Who knows what year it is in this movie’s timeline – which, thankfully, is the only timeline discussed – and what role the blip that killed half the world’s population, before bringing them back, plays in our conception of the time that’s passed. But whatever year it is, Sam Wilson has been doing the job for a bit. His old frenemesis – yes that’s a word, even if I just made it up – Thaddeus Ross has just been elected president. You may remember him from five previous movies in the MCU and played by William Hurt, who passed in 2022. Who would have guessed there’d be a world where Harrison Ford took William Hurt’s sloppy seconds?
But indeed, the 82-year-old Ford inherits the role and will be presiding over a period of tension involving a new land mass in the Indian Ocean called Celestial Island, last seen in Eternals, which is home to a new element even more powerful that Wakandan vibranium. That’s adamantium, and if that name sounds familiar, it’s because Wolverine’s claws are made of it. (Yes, this seems like the soft introduction to the MCU mainstream of the star of last year’s sort of side project, Deadpool & Wolverine.) Nations are arguing over who stole whose share of it, and clandestine missions to recover it from secret deals between shadowy figures may or may not implicate Ross’ new government.
The new Cap gets involved because his friend, a super soldier called Isaiah Bradley (Carl Lumbly), may have been set up in an assassination attempt on Ross, though he has no memory of what came over him and it seems unlikely the idea originated with him. (Even though the government did lock him up and experiment on him for, oh, 30 years.) Cap has to figure out what’s going on while evading attempts to kill him by Sidewinder (Giancarlo Esposito) and a math genius with a partially externalised brain (Tim Blake Nelson), with the new Falcon and an Israeli-born security specialist for the president (Shira Haas) at his side.
Captain America: Brave New World resembles the old Captain America movies, and virtually every other MCU movie, in terms of basic structure and the big epic fight scene at the end in which the stakes are through the roof. (Though it does not share the series’ tendency to give us a mid-credits sequence, opting only for the sequence after the credits.) However, even involving the U.S. president as a main character and an alien land mass in the Indian Ocean, the movie benefits from feeling like a separate episode in the larger narrative, even as it sets the stage for the next phase of the MCU. If those movies took the super serum that made Steve Rogers indestructible, then this is more a human-sized, Sam Wilson-style film, as Sam’s only advantages over adversaries are his gadgets and his ability to frisbee that shield at them.

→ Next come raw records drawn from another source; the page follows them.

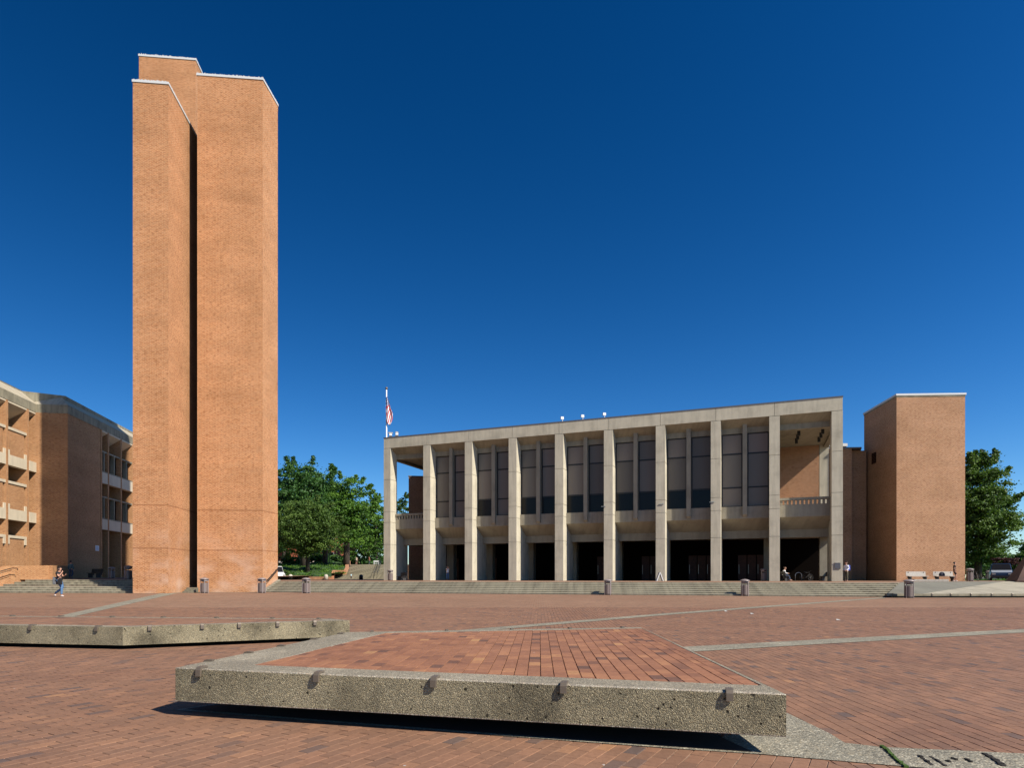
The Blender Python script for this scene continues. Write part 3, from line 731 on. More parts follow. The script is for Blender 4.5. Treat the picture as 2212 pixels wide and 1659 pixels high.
# ------------------------------------------------------------------ right brick block and the recessed wall beside the hall
bb = thing('brick_stair_block', (39, 63, TZ), 'plain square brick block right of the concrete hall', 'building')
BH = 19.36
poly = [(38.15, 63.0), (44.73, 62.7), (45.6, 70.0), (39.0, 70.35)]
b = MB(); b.prism(poly, 0, BH - .25); b.build('wall', M['block'], bb)
b = MB(); b.prism([(38.12, 62.97), (44.76, 62.67), (45.63, 70.03), (38.97, 70.38)], BH - .25, BH - .1); b.build('cap_course', M['oldconc'], bb)
b = MB(); b.prism([(38.07, 62.93), (44.81, 62.62), (45.67, 70.08), (38.92, 70.43)], BH - .1, BH + .08); b.build('coping', M['metal_white'], bb)
# square vent on its left face
d = Vector((.85, 7.35)).normalized(); a = Vector((38.15, 63.0))
def onside(s, out, z): q = a + d * s + Vector((-d.y, d.x)) * out; return (q.x, q.y, z)
b = MB(); q0, q1 = onside(4.45, .02, 0), onside(5.5, .02, 0); q2, q3 = onside(5.5, -.1, 0), onside(4.45, -.1, 0)
b.prism([q0[:2], q1[:2], q2[:2], q3[:2]], 13.4, 14.55); vf = b.build('vent', M['darkint'], bb)
b = MB()
for k in range(7):
    z = 13.45 + k * .155; b.prism([onside(4.5, .05, 0)[:2], onside(5.45, .05, 0)[:2], onside(5.45, .0, 0)[:2], onside(4.5, .0, 0)[:2]], z, z + .05)
b.build('louvre', M['wood'], vf)
rw = thing('recessed_brick_wall', (36, 70, TZ), 'shaded brick wall set back between the hall and the brick block', 'building')
b = MB(); b.prism([(33.9, 68.6), (36.6, 68.4), (36.6, 73), (33.9, 73)], 0, 15.1); b.build('wall', M['block'], rw)
b = MB(); b.prism([(36.61, 69.3), (38.6, 69.2), (38.6, 73), (36.61, 73)], 0, 15.05); b.build('wall_return', M['block'], rw)
b = MB(); b.prism([(33.85, 68.5), (37.6, 68.3), (38.65, 70.5), (38.65, 73.05), (33.85, 73.05)], 15.1, 15.25); b.build('coping', M['metal_grey'], rw)
b = MB(); b.prism([(33.5, 76), (40, 76), (40, 84), (33.5, 84)], 0, 16.9); b.build('rear_wall', M['block'], rw)
b = MB(); b.prism([(33.4, 75.9), (40.1, 75.9), (40.1, 84.1), (33.4, 84.1)], 16.9, 17.25); b.build('rear_coping', M['metal_white'], rw)
lb = thing('rear_brick_block', (-10, 86, TZ), 'brick block seen through the open left end bay of the hall', 'building')
b = MB(); b.prism([(-13.75, 84.5), (-8.6, 85.4), (-7, 88.5), (-12.6, 88.3)], 0, 14.6); b.build('wall', M['block'], lb)
b = MB(); b.prism([(-13.8, 84.4), (-8.55, 85.3), (-6.9, 88.6), (-12.6, 88.4)], 14.6, 14.75); b.build('coping', M['metal_grey'], lb)

# ------------------------------------------------------------------ library building at left
lib = thing('library_building', (-46, 62, 1), 'brick and concrete building with deep window bays behind the tower', 'building')
QA = Vector((-42.6, 60.9)); DA = Vector((-.157, .9875)).normalized(); QB = Vector((-45.4, 60.5)); DB = Vector((.17, -.985)).normalized()
OA = Vector((DA.y, -DA.x)); OB = Vector((-DB.y, DB.x))     # outward normals (to the right)
ZFB, ZFT = 16.95, 17.75
def fa(s, o=0): q = QA + DA * s + OA * o; return (q.x, q.y)
def fb_(s, o=0): q = QB + DB * s + OB * o; return (q.x, q.y)
def wallseg(b, f, s0, s1, o0, o1, z0, z1): b.prism([f(s0, o1), f(s1, o1), f(s1, o0), f(s0, o0)], z0, z1)
DEP = 2.2
# plain end wall volumes
b = MB(); b.prism([fb_(0, 0), (-42.6, 60.9), fa(6.5, 0), fa(6.5, -5), fb_(0, -5)], .5, ZFB); b.build('wall', M['library'], lib)
b = MB(); wallseg(b, fa, 6.4, 34, -DEP - .3, -DEP, .5, ZFB); b.build('wall', M['library'], lib)
b = MB(); wallseg(b, fb_, -1.0, 18, -DEP - .3, -DEP, .5, ZFB); b.build('wall', M['library'], lib)
# fascia + sloped roof edge
def roof(pts_out, name):
    ins = []; n = len(pts_out)
    b = MB()
    # offset inward
    P = [Vector(p) for p in pts_out]
    for k in range(n):
        d0 = (P[k] - P[k - 1]).normalized() if k else (P[1] - P[0]).normalized()
        d1 = (P[k + 1] - P[k]).normalized() if k < n - 1 else d0
        n0 = Vector((-d0.y, d0.x)); n1 = Vector((-d1.y, d1.x)); m_ = (n0 + n1); m_ = m_ / max(.3, m_.dot(n0)); ins.append(P[k] + m_ * 1.35)
    for k in range(n - 1):
        a, c = P[k], P[k + 1]; e, f2 = ins[k + 1], ins[k]
        b.face([(a.x, a.y, ZFB), (c.x, c.y, ZFB), (c.x, c.y, ZFT), (a.x, a.y, ZFT)])
        b.face([(a.x, a.y, ZFT), (c.x, c.y, ZFT), (e.x, e.y, ZFT + 1.2), (f2.x, f2.y, ZFT + 1.2)])
    b.face([(P[-1].x, P[-1].y, ZFB), *[(p.x, p.y, ZFB) for p in reversed(ins)], *[(p.x, p.y, ZFB) for p in P[:-1]]][::1]) if False else None
    r1 = b.build('sloped_fascia', M['oldconc'], lib); r1.data.materials.append(M['roofslope'])
    for f in r1.data.polygons:
        if f.normal.z > .3: f.material_index = 1
    c_ = MB()
    for k in range(n - 1):
        a, e = ins[k], ins[k + 1]; dd = (e - a).normalized(); nn = Vector((-dd.y, dd.x))
        c_.prism([tuple(a - nn * .06 - dd * .03), tuple(e - nn * .06 + dd * .03), tuple(e + nn * .25), tuple(a + nn * .25)], ZFT + 1.19, ZFT + 1.27)
    c_.build('roof_trim', M['metal_grey'], lib)
    return ins
ro = [fb_(18, .05), fb_(-.02, .05), (-42.55, 60.85), fa(34, .05)]
roof(ro, 'x')
b = MB(); b.prism([fb_(18, -1.2), fb_(0, -1.2), (-43.6, 62.0), fa(34, -1.2), fa(34, -14), fb_(18, -14)], ZFB + .3, ZFT + 1.2); b.build('roof', M['oldconc'], lib)
b = MB(); b.prism([fb_(18, .03), fb_(-.02, .03), (-42.58, 60.87), fa(6.5, .03), fa(6.5, -3), fb_(18, -3)], ZFB - .02, ZFB + .28); b.build('fascia_soffit', M['oldconc'], lib)
b = MB(); b.prism([fa(6.5, .03), fa(34, .03), fa(34, -3), fa(6.5, -3)], ZFB - .02, ZFB + .28); b.build('fascia_soffit', M['oldconc'], lib)
def slopesoffit(f, s0, s1):
    b = MB(); p = [f(s0, .02), f(s1, .02), f(s1, -DEP), f(s0, -DEP)]
    b.prism(p, [ZFB - .18, ZFB - .18, ZFB - 1.6, ZFB - 1.6] , ZFB - .03); return fixn(b.build('bay_soffit', M['precast'], lib))
def pierl(f, s): b = MB(); wallseg(b, f, s - .14, s + .14, -DEP, .06, .5, ZFB - .03); return b.build('pier', M['library'], lib)
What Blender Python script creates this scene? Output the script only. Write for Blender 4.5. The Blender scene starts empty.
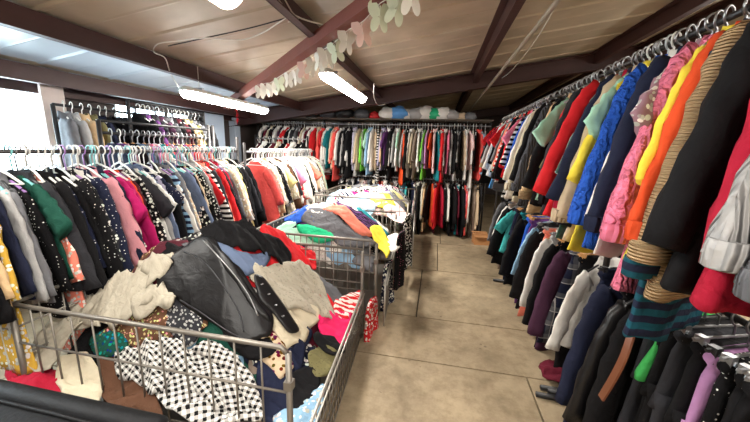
import bpy, math, random
from mathutils import Matrix, Vector, noise
from mathutils.geometry import delaunay_2d_cdt
random.seed(7)
PI = math.pi
SC = bpy.context.scene
COL = SC.collection
R = random.Random(11)

# ------------------------------------------------------------------ camera
F, CX, CY = 312.0, 375.0, 211.0
vy = Vector(((438 - CX) / F, -(150 - CY) / F, -1)).normalized()
hh = Vector((math.cos(.03), -math.sin(.03), 0))
vx = (hh - hh.dot(vy) * vy).normalized()
vz = vx.cross(vy)
CAM = Vector((0, 0, 1.6))
ROT = Matrix((vx, vy, vz))                     # camera axes -> world
cd = bpy.data.cameras.new('camera')
cam = bpy.data.objects.new('camera', cd)
COL.objects.link(cam)
cd.sensor_width = 36
cd.lens = F / 750 * 36
cd.clip_start = .05
cam.matrix_world = Matrix.Translation(CAM) @ ROT.to_4x4()
SC.camera = cam

def ray(px, py):
    return ROT @ Vector(((px - CX) / F, -(py - CY) / F, -1))
def at(px, py, axis, val):
    d = ray(px, py)
    return CAM + d * ((val - CAM[axis]) / d[axis])

def roof_z(x):
    return 2.2 + .15 * (x + 4)
def on_roof(px, py, off=0.):
    d = ray(px, py)
    return CAM + d * ((roof_z(0) - off - CAM.z) / (d.z - .15 * d.x))

# ------------------------------------------------------------------ materials
PAL = {
 'dark teal': (22, 72, 86), 'black': (15, 14, 16), 'charcoal': (42, 42, 46), 'grey': (100, 100, 104), 'light grey': (158, 156, 155), 'white': (216, 212, 206),
 'cream': (190, 178, 154), 'beige': (192, 170, 142), 'tan': (200, 168, 128), 'brown': (86, 58, 42), 'olive': (104, 98, 66),
 'navy': (28, 32, 52), 'blue': (38, 84, 178), 'light blue': (136, 172, 200), 'denim blue': (84, 108, 142), 'teal': (28, 112, 120),
 'turquoise': (72, 176, 176), 'mint': (160, 204, 180), 'green': (56, 150, 74), 'dark green': (22, 66, 54), 'lime green': (110, 186, 66),
 'yellow': (226, 202, 66), 'pale yellow': (214, 202, 136), 'orange': (208, 74, 36), 'salmon': (228, 128, 108), 'coral': (222, 84, 78),
 'red': (196, 34, 40), 'crimson': (160, 24, 48), 'burgundy': (94, 26, 42), 'maroon': (72, 26, 36), 'pink': (222, 118, 146),
 'dusty pink': (202, 138, 146), 'pale pink': (224, 186, 184), 'hot pink': (212, 36, 92), 'magenta': (170, 26, 92), 'purple': (92, 52, 104),
 'plum': (66, 38, 58), 'lilac': (164, 118, 160), 'lavender': (170, 164, 188), 'mauve': (142, 108, 118), 'slate blue': (86, 98, 122),
 'gold': (196, 156, 60), 'rust': (162, 74, 40), 'sky blue': (88, 150, 214), 'ivory': (190, 182, 166), 'stone': (164, 156, 140), 'sage': (132, 146, 120),
 'taupe': (132, 116, 104), 'emerald': (34, 168, 116), 'dark grey': (70, 70, 74),
}
def lin(c):
    return tuple((v / 255 / 12.92 if v / 255 <= .04045 else ((v / 255 + .055) / 1.055) ** 2.4) for v in c) + (1,)
MATS = {}
def base_mat(name, col, rough=.8, metal=0., bump=None, var=0., spec=.5, sheen=0.):
    if name in MATS: return MATS[name]
    m = bpy.data.materials.new(name); m.use_nodes = True
    nt = m.node_tree; b = nt.nodes['Principled BSDF']
    c = lin(col)
    b.inputs['Base Color'].default_value = c
    b.inputs['Roughness'].default_value = rough
    b.inputs['Metallic'].default_value = metal
    b.inputs['Specular IOR Level'].default_value = spec
    b.inputs['Sheen Weight'].default_value = sheen
    if bump or var:
        tc = nt.nodes.new('ShaderNodeTexCoord')
    if bump:
        n = nt.nodes.new('ShaderNodeTexNoise'); n.inputs['Scale'].default_value = bump[0]; n.inputs['Detail'].default_value = 4
        nt.links.new(tc.outputs['Object'], n.inputs['Vector'])
        bp = nt.nodes.new('ShaderNodeBump'); bp.inputs['Strength'].default_value = bump[1]; bp.inputs['Distance'].default_value = .02
        nt.links.new(n.outputs[0], bp.inputs['Height']); nt.links.new(bp.outputs[0], b.inputs['Normal'])
    if var:
        n = nt.nodes.new('ShaderNodeTexNoise'); n.inputs['Scale'].default_value = 7; n.inputs['Detail'].default_value = 5
        nt.links.new(tc.outputs['Object'], n.inputs['Vector'])
        mx = nt.nodes.new('ShaderNodeMix'); mx.data_type = 'RGBA'
        nt.links.new(n.outputs[0], mx.inputs[0])
        mx.inputs[6].default_value = tuple(v * (1 - var) for v in c[:3]) + (1,)
        mx.inputs[7].default_value = tuple(min(1, v * (1 + var)) for v in c[:3]) + (1,)
        nt.links.new(mx.outputs[2], b.inputs['Base Color'])
    MATS[name] = m
    return m

def math_node(nt, op, a, b=None):
    n = nt.nodes.new('ShaderNodeMath'); n.operation = op
    for i, v in enumerate((a, b)):
        if v is None: continue
        if isinstance(v, (int, float)): n.inputs[i].default_value = v
        else: nt.links.new(v, n.inputs[i])
    return n.outputs[0]

def parse(spec):
    pat = 'plain'
    if ':' in spec: spec, pat = spec.split(':')
    cs = spec.split('/')
    return cs[0], (cs[1] if len(cs) > 1 else None), pat
DEF2 = {'stripe': 'white', 'vstripe': 'white', 'gingham': 'white', 'plaid': 'light grey', 'floral': 'white', 'dots': 'white', 'paisley': 'beige', 'leopard': 'black'}
def describe(spec):
    a, b, p = parse(spec)
    if p in ('stripe', 'vstripe'): return f'{a.replace(chr(32),chr(45))}-and-{b.replace(chr(32),chr(45))} striped' if b else f'{a} striped'
    if p == 'gingham': return f'{a}-and-{b or "white"} checked'
    return {'plain': a, 'plaid': f'{a} plaid', 'floral': f'{a} floral', 'dots': f'{a} dotted', 'paisley': f'{a} paisley', 'leopard': f'{a} spotted',
            'rib': f'{a} ribbed', 'cable': f'{a} cable-knit', 'leather': f'{a} leather', 'velvet': f'{a} velvet', 'denim': f'{a} denim', 'lace': f'{a} lace'}[p]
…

While that’s good in a sense, and this movie does not even crack the two-hour mark, it also means there is a certain lack of vision to it. Other than the quite refreshing decision to introduce a black Captain America, Onah’s film doesn’t have as much going in the rest of its ambition. And though the film isn’t heavy on its feet, neither is it making much of an attempt to be funny, even though that mode is totally suited to Mackie’s talents as a performer.
So the film has the “caught in the middle” quality of trying not to do too much, while also still doing too much in the expected ways. The movie’s worst kept “secret” is the third adversary revealed in the third act, a red menace who features heavily in the trailers, which embodies the traditional payoffs of a Marvel movie. So even when the film is not trying to do too much for long stretches, we know the hulking impact of the special effects, so to speak, will eventually give this movie its flagship set piece.
Maybe it’s not so bad that this is a “mid” Captain America movie. It doesn’t hang around long enough to wear on you, and Mackie is as ingratiating as ever. Near the end, Sam Wilson tells another character that it’s all about the timing, and though he goes on to express what he’s literally talking about, the unspoken message is that Sam Wilson’s, and Anthony Mackie’s, time has finally come. Chris Evans was a great Captain America, but all these years later, we finally have the corrective we need, and maybe should have gotten in the first place.
Captain America: Brave New World opened yesterday in cinemas.